Gli Warriors liquidano anche i Raptors, cogliendo il successo numero undici nelle ultime dodici partite e il numero 15 della stagione, con due sole sconfitte, score che vale il primato solitario a ovest con ampio margine sui Suns, che hanno giocato una partita in meno e che sono stati protagonisti della vittoria più netta della giornata, il 126-97 sui Nuggets, ingiudicabili viste le pesantissime assenze di Jokic, Murray e Porter Jr.

Tornando agli Warriors, il 119-104 finale su Toronto racconta di una gara senza particolari patemi, ma la vittoria è tanto più preziosa perché giunta al termine di una notte “normale” di Steph Curry, autore di soli 12 punti. Ad esaltare coach Kerr sono allora Jordan Poole, autore di 33 punti con otto triple a segno, e Andrew Wiggins (32 punti e 7 rimbalzi).

Chicago invece supera i Knicks per 109-103 e aggancia i Nets al comando della Eastern Conference. Come Golden State, anche per i Bulls è importante che il successo sia arrivato nonostante la prova non esaltante di Lonzo Ball. Il trascinatore è DeMar DeRozan, autore di 31 punti, ma tutta la squadra di coach Donovan sa esprimersi su alti livelli anche sul piano difensivo.

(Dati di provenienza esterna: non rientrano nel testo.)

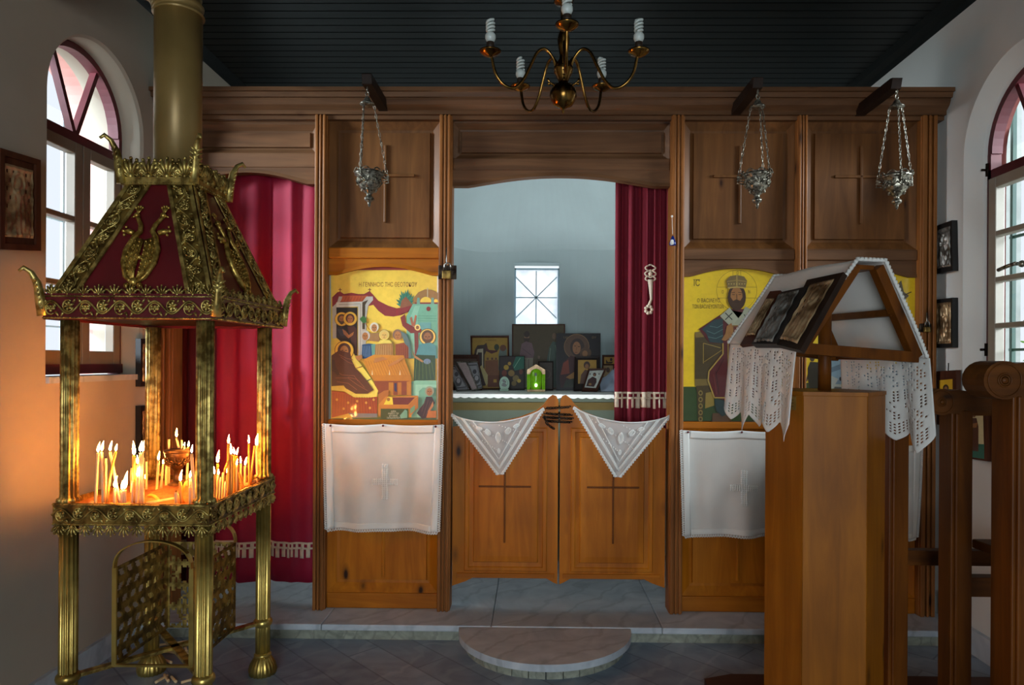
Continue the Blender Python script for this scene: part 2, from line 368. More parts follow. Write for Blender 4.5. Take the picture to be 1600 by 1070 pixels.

Intanto, salta la prima panchina. Dopo un inizio di stagione sconfortante, con solo sei vittorie e 11 sconfitte, sette delle quali nelle ultime otto partite, i Sacramento Kings hanno messo alla porta Luke Walton. Al suo posto è stato promosso l’assistant coach Alvin Gentry, che ha un lungo passato da vice, ma anche da first coach a Los Angeles sponda Clippers, Phoenix e New Orleans.

Un tecnico di esperienza al quale i vertici della franchigia chiedono di sistemare i disastrosi numeri difensivi che avevano caratterizzato la gestione Walton già nella scorsa stagione per provare a centrare il difficilissimo obiettivo dei playoff, dai quali i Kings mancano da 15 anni.